• Exercise aim:
What do the lines from the top of the data through the line with "r_ = obj('pivot_bracket', bm, M_metal, lv2[1], bevel=.001);" say? Quote them exactly and include both ends.

• Provided data:
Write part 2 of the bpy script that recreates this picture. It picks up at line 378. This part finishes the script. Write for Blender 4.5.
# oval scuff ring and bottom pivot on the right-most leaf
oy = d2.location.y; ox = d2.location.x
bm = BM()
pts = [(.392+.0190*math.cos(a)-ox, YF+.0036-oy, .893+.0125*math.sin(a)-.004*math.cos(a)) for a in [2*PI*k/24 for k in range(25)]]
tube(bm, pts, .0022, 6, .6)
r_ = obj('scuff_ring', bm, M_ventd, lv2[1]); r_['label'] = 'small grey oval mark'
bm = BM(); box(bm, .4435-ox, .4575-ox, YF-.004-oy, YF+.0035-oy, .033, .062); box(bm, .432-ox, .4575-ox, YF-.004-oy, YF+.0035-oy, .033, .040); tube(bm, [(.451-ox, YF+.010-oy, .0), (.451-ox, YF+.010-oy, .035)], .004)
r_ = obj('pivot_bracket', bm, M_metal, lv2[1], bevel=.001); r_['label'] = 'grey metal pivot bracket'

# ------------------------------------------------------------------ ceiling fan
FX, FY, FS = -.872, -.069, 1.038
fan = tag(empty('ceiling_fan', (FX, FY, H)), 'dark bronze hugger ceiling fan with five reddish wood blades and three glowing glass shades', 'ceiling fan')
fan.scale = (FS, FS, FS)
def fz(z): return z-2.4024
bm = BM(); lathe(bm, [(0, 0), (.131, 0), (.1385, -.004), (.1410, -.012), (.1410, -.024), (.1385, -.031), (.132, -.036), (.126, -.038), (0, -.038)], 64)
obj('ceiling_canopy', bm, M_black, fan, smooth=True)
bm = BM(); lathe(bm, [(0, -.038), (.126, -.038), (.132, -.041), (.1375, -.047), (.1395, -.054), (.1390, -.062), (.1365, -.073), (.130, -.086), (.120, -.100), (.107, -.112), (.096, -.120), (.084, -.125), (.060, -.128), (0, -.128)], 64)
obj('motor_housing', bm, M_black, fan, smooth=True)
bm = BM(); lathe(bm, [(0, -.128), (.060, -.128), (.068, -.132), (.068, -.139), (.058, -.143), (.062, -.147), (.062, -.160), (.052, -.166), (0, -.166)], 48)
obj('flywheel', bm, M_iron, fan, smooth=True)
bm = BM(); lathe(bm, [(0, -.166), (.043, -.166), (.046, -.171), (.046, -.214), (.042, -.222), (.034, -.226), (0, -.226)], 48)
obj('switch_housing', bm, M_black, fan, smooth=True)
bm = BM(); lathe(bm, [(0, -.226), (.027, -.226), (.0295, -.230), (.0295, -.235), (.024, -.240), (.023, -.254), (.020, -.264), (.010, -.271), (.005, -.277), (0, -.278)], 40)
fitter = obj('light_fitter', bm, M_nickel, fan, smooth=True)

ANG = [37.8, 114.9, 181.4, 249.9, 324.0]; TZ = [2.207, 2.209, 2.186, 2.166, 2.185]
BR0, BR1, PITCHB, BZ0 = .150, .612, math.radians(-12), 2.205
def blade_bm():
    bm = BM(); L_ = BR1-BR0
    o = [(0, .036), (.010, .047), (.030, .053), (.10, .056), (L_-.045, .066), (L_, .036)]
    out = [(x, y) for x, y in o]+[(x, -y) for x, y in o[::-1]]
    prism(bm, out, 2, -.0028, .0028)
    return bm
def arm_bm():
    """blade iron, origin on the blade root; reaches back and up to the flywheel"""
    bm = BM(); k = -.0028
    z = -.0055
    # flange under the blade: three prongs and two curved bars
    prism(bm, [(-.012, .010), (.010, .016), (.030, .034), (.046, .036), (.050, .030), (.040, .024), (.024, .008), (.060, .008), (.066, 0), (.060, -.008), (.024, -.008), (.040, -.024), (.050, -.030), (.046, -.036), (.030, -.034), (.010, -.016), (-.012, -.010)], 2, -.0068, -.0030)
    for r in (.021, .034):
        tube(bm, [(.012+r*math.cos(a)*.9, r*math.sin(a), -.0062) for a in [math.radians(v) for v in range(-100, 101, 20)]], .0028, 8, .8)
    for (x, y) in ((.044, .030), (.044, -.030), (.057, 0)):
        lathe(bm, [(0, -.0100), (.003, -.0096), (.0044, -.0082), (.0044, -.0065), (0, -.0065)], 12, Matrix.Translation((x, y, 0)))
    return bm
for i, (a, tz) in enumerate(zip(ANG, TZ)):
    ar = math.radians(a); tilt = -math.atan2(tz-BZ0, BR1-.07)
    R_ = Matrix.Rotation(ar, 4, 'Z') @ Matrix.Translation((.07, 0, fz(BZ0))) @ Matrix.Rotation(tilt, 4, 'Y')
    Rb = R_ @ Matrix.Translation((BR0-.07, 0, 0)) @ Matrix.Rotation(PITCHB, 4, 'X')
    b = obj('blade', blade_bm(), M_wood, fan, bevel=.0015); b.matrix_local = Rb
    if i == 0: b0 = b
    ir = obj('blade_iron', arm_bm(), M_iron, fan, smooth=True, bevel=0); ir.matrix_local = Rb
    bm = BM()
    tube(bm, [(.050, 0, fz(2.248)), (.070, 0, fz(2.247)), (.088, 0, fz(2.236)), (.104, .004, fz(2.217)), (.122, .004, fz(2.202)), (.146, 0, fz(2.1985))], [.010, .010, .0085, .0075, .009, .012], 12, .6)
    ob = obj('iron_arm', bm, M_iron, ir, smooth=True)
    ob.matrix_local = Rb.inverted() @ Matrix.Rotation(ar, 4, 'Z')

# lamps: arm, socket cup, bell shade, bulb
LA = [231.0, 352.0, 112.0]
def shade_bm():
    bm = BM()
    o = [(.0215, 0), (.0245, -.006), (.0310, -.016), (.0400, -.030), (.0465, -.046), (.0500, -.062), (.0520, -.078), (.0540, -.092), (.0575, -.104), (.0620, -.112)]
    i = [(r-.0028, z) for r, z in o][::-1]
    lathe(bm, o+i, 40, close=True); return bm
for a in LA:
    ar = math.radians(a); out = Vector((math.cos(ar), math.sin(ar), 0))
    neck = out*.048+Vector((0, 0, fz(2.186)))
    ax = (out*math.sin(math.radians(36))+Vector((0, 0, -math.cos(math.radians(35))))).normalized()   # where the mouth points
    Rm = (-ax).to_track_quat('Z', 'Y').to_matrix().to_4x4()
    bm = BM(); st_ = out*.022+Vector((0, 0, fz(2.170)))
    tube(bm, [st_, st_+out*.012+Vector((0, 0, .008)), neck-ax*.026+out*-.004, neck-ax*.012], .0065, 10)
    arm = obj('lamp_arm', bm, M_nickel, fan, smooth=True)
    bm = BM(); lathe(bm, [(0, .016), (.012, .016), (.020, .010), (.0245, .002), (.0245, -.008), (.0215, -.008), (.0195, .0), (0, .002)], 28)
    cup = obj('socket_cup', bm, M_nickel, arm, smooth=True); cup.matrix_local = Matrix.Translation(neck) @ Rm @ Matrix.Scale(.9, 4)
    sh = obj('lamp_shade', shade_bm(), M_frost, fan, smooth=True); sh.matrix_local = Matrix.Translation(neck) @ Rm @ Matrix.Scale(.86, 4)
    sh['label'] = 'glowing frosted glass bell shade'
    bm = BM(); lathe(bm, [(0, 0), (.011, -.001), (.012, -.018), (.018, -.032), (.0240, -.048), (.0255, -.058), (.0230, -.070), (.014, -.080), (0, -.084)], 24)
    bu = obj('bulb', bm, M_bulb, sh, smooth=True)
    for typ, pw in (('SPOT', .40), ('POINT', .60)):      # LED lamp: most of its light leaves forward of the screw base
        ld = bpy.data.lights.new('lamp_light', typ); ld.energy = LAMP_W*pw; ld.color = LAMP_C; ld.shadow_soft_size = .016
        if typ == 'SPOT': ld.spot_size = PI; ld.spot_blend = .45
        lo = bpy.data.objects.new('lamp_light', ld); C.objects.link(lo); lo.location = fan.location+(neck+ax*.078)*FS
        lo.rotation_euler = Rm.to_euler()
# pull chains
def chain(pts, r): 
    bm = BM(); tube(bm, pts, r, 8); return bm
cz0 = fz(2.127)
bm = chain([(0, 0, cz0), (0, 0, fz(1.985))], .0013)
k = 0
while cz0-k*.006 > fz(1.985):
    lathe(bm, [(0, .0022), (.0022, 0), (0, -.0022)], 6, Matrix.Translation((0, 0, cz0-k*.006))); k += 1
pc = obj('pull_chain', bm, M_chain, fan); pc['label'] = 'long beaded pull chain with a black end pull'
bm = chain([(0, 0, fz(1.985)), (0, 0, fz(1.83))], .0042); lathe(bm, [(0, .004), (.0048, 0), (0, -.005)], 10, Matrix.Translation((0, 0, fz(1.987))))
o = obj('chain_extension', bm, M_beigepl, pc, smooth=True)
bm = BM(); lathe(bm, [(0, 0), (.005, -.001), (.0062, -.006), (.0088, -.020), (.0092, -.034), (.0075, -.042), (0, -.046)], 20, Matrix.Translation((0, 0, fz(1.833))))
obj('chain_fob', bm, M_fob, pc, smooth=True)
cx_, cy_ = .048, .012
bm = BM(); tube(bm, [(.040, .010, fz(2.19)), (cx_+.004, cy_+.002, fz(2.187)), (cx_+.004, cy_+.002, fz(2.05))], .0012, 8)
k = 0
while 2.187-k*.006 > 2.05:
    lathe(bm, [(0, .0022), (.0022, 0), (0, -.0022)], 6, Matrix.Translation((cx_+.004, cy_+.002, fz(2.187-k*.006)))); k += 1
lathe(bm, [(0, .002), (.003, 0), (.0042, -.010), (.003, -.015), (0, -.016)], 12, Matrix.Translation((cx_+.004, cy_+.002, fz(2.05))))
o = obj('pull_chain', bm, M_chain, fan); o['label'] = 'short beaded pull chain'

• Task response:
Write part 2 of the bpy script that recreates this picture. It picks up at line 378. This part finishes the script. Write for Blender 4.5.
# oval scuff ring and bottom pivot on the right-most leaf
oy = d2.location.y; ox = d2.location.x
bm = BM()
pts = [(.392+.0190*math.cos(a)-ox, YF+.0036-oy, .893+.0125*math.sin(a)-.004*math.cos(a)) for a in [2*PI*k/24 for k in range(25)]]
tube(bm, pts, .0022, 6, .6)
r_ = obj('scuff_ring', bm, M_ventd, lv2[1]); r_['label'] = 'small grey oval mark'
bm = BM(); box(bm, .4435-ox, .4575-ox, YF-.004-oy, YF+.0035-oy, .033, .062); box(bm, .432-ox, .4575-ox, YF-.004-oy, YF+.0035-oy, .033, .040); tube(bm, [(.451-ox, YF+.010-oy, .0), (.451-ox, YF+.010-oy, .035)], .004)
r_ = obj('pivot_bracket', bm, M_metal, lv2[1], bevel=.001); r_['label'] = 'grey metal pivot bracket'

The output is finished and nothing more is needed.